··· Dataset content
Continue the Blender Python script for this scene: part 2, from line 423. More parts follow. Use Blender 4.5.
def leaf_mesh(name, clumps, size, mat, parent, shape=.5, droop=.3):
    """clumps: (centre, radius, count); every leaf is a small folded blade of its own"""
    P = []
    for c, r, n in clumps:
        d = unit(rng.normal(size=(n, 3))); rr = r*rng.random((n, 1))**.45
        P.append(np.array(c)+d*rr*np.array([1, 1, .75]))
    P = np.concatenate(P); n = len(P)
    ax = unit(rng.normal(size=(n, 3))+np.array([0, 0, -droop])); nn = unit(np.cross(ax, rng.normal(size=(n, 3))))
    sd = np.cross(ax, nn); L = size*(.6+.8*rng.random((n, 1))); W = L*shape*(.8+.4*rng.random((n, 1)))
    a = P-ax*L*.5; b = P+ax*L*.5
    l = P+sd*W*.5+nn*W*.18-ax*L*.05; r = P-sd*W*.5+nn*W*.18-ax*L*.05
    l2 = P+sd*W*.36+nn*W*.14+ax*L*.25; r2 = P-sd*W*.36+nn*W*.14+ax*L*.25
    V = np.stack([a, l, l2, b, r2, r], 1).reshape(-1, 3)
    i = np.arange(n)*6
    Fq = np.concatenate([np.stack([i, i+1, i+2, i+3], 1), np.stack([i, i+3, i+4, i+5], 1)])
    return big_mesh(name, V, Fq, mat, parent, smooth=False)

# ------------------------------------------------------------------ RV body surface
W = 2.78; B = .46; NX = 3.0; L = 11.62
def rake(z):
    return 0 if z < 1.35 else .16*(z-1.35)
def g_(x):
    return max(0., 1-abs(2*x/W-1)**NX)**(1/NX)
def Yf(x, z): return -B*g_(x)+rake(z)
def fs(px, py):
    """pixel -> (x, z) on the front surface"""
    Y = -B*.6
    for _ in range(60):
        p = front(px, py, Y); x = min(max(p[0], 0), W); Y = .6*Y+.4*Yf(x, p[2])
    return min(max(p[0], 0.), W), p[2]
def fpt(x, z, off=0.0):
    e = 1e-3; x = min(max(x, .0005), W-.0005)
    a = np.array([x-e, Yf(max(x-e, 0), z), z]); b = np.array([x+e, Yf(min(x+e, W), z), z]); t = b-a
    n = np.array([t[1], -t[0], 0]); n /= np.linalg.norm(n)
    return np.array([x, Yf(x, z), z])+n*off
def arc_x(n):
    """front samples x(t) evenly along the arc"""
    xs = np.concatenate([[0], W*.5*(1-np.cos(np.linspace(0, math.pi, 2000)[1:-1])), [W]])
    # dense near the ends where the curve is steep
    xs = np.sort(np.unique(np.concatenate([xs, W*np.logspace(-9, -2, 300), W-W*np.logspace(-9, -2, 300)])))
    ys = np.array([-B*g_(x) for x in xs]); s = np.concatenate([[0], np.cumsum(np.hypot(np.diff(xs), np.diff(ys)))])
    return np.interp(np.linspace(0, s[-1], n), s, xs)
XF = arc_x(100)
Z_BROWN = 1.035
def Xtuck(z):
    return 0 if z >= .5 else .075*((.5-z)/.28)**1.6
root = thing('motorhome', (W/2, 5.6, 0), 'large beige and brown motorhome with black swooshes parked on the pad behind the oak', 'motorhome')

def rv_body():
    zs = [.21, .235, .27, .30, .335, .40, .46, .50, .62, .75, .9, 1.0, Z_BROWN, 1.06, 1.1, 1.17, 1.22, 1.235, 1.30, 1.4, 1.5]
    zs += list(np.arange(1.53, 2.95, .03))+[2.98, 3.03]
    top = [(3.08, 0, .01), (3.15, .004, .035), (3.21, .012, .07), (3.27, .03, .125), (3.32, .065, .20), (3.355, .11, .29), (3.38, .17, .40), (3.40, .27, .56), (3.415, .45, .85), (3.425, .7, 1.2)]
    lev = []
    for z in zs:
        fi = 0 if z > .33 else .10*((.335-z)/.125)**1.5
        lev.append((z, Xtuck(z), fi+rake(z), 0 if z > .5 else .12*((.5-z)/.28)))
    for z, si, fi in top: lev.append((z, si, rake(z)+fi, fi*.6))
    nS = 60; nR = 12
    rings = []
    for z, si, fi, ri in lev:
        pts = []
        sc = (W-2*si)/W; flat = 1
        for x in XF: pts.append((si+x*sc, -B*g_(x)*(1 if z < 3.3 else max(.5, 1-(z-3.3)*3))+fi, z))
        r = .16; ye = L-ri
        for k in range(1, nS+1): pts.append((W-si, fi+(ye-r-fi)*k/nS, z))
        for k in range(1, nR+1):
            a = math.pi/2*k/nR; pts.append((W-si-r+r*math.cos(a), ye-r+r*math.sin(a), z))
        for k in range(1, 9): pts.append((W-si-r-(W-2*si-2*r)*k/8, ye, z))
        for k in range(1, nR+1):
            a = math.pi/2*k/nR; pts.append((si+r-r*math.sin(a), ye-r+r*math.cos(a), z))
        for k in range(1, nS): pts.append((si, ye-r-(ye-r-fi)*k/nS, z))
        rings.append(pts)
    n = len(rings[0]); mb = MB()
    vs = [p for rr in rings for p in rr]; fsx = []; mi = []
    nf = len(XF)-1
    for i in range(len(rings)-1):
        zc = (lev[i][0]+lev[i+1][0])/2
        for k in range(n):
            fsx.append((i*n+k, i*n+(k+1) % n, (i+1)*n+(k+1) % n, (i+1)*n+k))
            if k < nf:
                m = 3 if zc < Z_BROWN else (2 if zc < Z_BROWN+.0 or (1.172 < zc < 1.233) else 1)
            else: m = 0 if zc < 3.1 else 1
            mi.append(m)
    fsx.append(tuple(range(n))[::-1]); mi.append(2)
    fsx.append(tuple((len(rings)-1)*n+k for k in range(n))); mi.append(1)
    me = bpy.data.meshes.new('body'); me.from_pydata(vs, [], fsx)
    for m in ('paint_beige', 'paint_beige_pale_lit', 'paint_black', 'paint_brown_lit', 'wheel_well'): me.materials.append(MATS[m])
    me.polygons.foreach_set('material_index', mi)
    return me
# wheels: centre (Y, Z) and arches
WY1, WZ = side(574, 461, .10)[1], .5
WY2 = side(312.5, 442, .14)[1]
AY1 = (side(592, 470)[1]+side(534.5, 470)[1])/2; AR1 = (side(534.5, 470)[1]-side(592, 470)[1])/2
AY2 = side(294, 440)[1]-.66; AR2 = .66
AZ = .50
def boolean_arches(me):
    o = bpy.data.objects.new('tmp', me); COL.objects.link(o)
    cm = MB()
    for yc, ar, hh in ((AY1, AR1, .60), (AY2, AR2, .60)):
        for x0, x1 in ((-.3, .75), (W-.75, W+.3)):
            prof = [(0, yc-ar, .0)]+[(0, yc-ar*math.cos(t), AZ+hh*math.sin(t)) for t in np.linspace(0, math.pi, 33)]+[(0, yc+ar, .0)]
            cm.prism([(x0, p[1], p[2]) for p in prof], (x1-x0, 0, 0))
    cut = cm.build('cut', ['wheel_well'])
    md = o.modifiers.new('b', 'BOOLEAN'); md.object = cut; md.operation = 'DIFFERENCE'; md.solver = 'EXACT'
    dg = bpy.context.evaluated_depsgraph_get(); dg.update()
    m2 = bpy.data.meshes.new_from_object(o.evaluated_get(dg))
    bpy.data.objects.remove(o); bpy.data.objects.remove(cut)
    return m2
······
● **Your instructions**:
Return the listing above in its exact form.

● **Answer to the task**:
Continue the Blender Python script for this scene: part 2, from line 423. More parts follow. Use Blender 4.5.
def leaf_mesh(name, clumps, size, mat, parent, shape=.5, droop=.3):
    """clumps: (centre, radius, count); every leaf is a small folded blade of its own"""
    P = []
    for c, r, n in clumps:
        d = unit(rng.normal(size=(n, 3))); rr = r*rng.random((n, 1))**.45
        P.append(np.array(c)+d*rr*np.array([1, 1, .75]))
    P = np.concatenate(P); n = len(P)
    ax = unit(rng.normal(size=(n, 3))+np.array([0, 0, -droop])); nn = unit(np.cross(ax, rng.normal(size=(n, 3))))
    sd = np.cross(ax, nn); L = size*(.6+.8*rng.random((n, 1))); W = L*shape*(.8+.4*rng.random((n, 1)))
    a = P-ax*L*.5; b = P+ax*L*.5
    l = P+sd*W*.5+nn*W*.18-ax*L*.05; r = P-sd*W*.5+nn*W*.18-ax*L*.05
    l2 = P+sd*W*.36+nn*W*.14+ax*L*.25; r2 = P-sd*W*.36+nn*W*.14+ax*L*.25
    V = np.stack([a, l, l2, b, r2, r], 1).reshape(-1, 3)
    i = np.arange(n)*6
    Fq = np.concatenate([np.stack([i, i+1, i+2, i+3], 1), np.stack([i, i+3, i+4, i+5], 1)])
    return big_mesh(name, V, Fq, mat, parent, smooth=False)

# ------------------------------------------------------------------ RV body surface
W = 2.78; B = .46; NX = 3.0; L = 11.62
def rake(z):
    return 0 if z < 1.35 else .16*(z-1.35)
def g_(x):
    return max(0., 1-abs(2*x/W-1)**NX)**(1/NX)
def Yf(x, z): return -B*g_(x)+rake(z)
def fs(px, py):
    """pixel -> (x, z) on the front surface"""
    Y = -B*.6
    for _ in range(60):
        p = front(px, py, Y); x = min(max(p[0], 0), W); Y = .6*Y+.4*Yf(x, p[2])
    return min(max(p[0], 0.), W), p[2]
def fpt(x, z, off=0.0):
    e = 1e-3; x = min(max(x, .0005), W-.0005)
    a = np.array([x-e, Yf(max(x-e, 0), z), z]); b = np.array([x+e, Yf(min(x+e, W), z), z]); t = b-a
    n = np.array([t[1], -t[0], 0]); n /= np.linalg.norm(n)
    return np.array([x, Yf(x, z), z])+n*off
def arc_x(n):
    """front samples x(t) evenly along the arc"""
    xs = np.concatenate([[0], W*.5*(1-np.cos(np.linspace(0, math.pi, 2000)[1:-1])), [W]])
    # dense near the ends where the curve is steep
    xs = np.sort(np.unique(np.concatenate([xs, W*np.logspace(-9, -2, 300), W-W*np.logspace(-9, -2, 300)])))
    ys = np.array([-B*g_(x) for x in xs]); s = np.concatenate([[0], np.cumsum(np.hypot(np.diff(xs), np.diff(ys)))])
    return np.interp(np.linspace(0, s[-1], n), s, xs)
XF = arc_x(100)
Z_BROWN = 1.035
def Xtuck(z):
    return 0 if z >= .5 else .075*((.5-z)/.28)**1.6
root = thing('motorhome', (W/2, 5.6, 0), 'large beige and brown motorhome with black swooshes parked on the pad behind the oak', 'motorhome')

def rv_body():
    zs = [.21, .235, .27, .30, .335, .40, .46, .50, .62, .75, .9, 1.0, Z_BROWN, 1.06, 1.1, 1.17, 1.22, 1.235, 1.30, 1.4, 1.5]
    zs += list(np.arange(1.53, 2.95, .03))+[2.98, 3.03]
    top = [(3.08, 0, .01), (3.15, .004, .035), (3.21, .012, .07), (3.27, .03, .125), (3.32, .065, .20), (3.355, .11, .29), (3.38, .17, .40), (3.40, .27, .56), (3.415, .45, .85), (3.425, .7, 1.2)]
    lev = []
    for z in zs:
        fi = 0 if z > .33 else .10*((.335-z)/.125)**1.5
        lev.append((z, Xtuck(z), fi+rake(z), 0 if z > .5 else .12*((.5-z)/.28)))
    for z, si, fi in top: lev.append((z, si, rake(z)+fi, fi*.6))
    nS = 60; nR = 12
    rings = []
    for z, si, fi, ri in lev:
        pts = []
        sc = (W-2*si)/W; flat = 1
        for x in XF: pts.append((si+x*sc, -B*g_(x)*(1 if z < 3.3 else max(.5, 1-(z-3.3)*3))+fi, z))
        r = .16; ye = L-ri
        for k in range(1, nS+1): pts.append((W-si, fi+(ye-r-fi)*k/nS, z))
        for k in range(1, nR+1):
            a = math.pi/2*k/nR; pts.append((W-si-r+r*math.cos(a), ye-r+r*math.sin(a), z))
        for k in range(1, 9): pts.append((W-si-r-(W-2*si-2*r)*k/8, ye, z))
        for k in range(1, nR+1):
            a = math.pi/2*k/nR; pts.append((si+r-r*math.sin(a), ye-r+r*math.cos(a), z))
        for k in range(1, nS): pts.append((si, ye-r-(ye-r-fi)*k/nS, z))
        rings.append(pts)
    n = len(rings[0]); mb = MB()
    vs = [p for rr in rings for p in rr]; fsx = []; mi = []
    nf = len(XF)-1
    for i in range(len(rings)-1):
        zc = (lev[i][0]+lev[i+1][0])/2
        for k in range(n):
            fsx.append((i*n+k, i*n+(k+1) % n, (i+1)*n+(k+1) % n, (i+1)*n+k))
            if k < nf:
                m = 3 if zc < Z_BROWN else (2 if zc < Z_BROWN+.0 or (1.172 < zc < 1.233) else 1)
            else: m = 0 if zc < 3.1 else 1
            mi.append(m)
    fsx.append(tuple(range(n))[::-1]); mi.append(2)
    fsx.append(tuple((len(rings)-1)*n+k for k in range(n))); mi.append(1)
    me = bpy.data.meshes.new('body'); me.from_pydata(vs, [], fsx)
    for m in ('paint_beige', 'paint_beige_pale_lit', 'paint_black', 'paint_brown_lit', 'wheel_well'): me.materials.append(MATS[m])
    me.polygons.foreach_set('material_index', mi)
    return me
# wheels: centre (Y, Z) and arches
WY1, WZ = side(574, 461, .10)[1], .5
WY2 = side(312.5, 442, .14)[1]
AY1 = (side(592, 470)[1]+side(534.5, 470)[1])/2; AR1 = (side(534.5, 470)[1]-side(592, 470)[1])/2
AY2 = side(294, 440)[1]-.66; AR2 = .66
AZ = .50
def boolean_arches(me):
    o = bpy.data.objects.new('tmp', me); COL.objects.link(o)
    cm = MB()
    for yc, ar, hh in ((AY1, AR1, .60), (AY2, AR2, .60)):
        for x0, x1 in ((-.3, .75), (W-.75, W+.3)):
            prof = [(0, yc-ar, .0)]+[(0, yc-ar*math.cos(t), AZ+hh*math.sin(t)) for t in np.linspace(0, math.pi, 33)]+[(0, yc+ar, .0)]
            cm.prism([(x0, p[1], p[2]) for p in prof], (x1-x0, 0, 0))
    cut = cm.build('cut', ['wheel_well'])
    md = o.modifiers.new('b', 'BOOLEAN'); md.object = cut; md.operation = 'DIFFERENCE'; md.solver = 'EXACT'
    dg = bpy.context.evaluated_depsgraph_get(); dg.update()
    m2 = bpy.data.meshes.new_from_object(o.evaluated_get(dg))
    bpy.data.objects.remove(o); bpy.data.objects.remove(cut)
    return m2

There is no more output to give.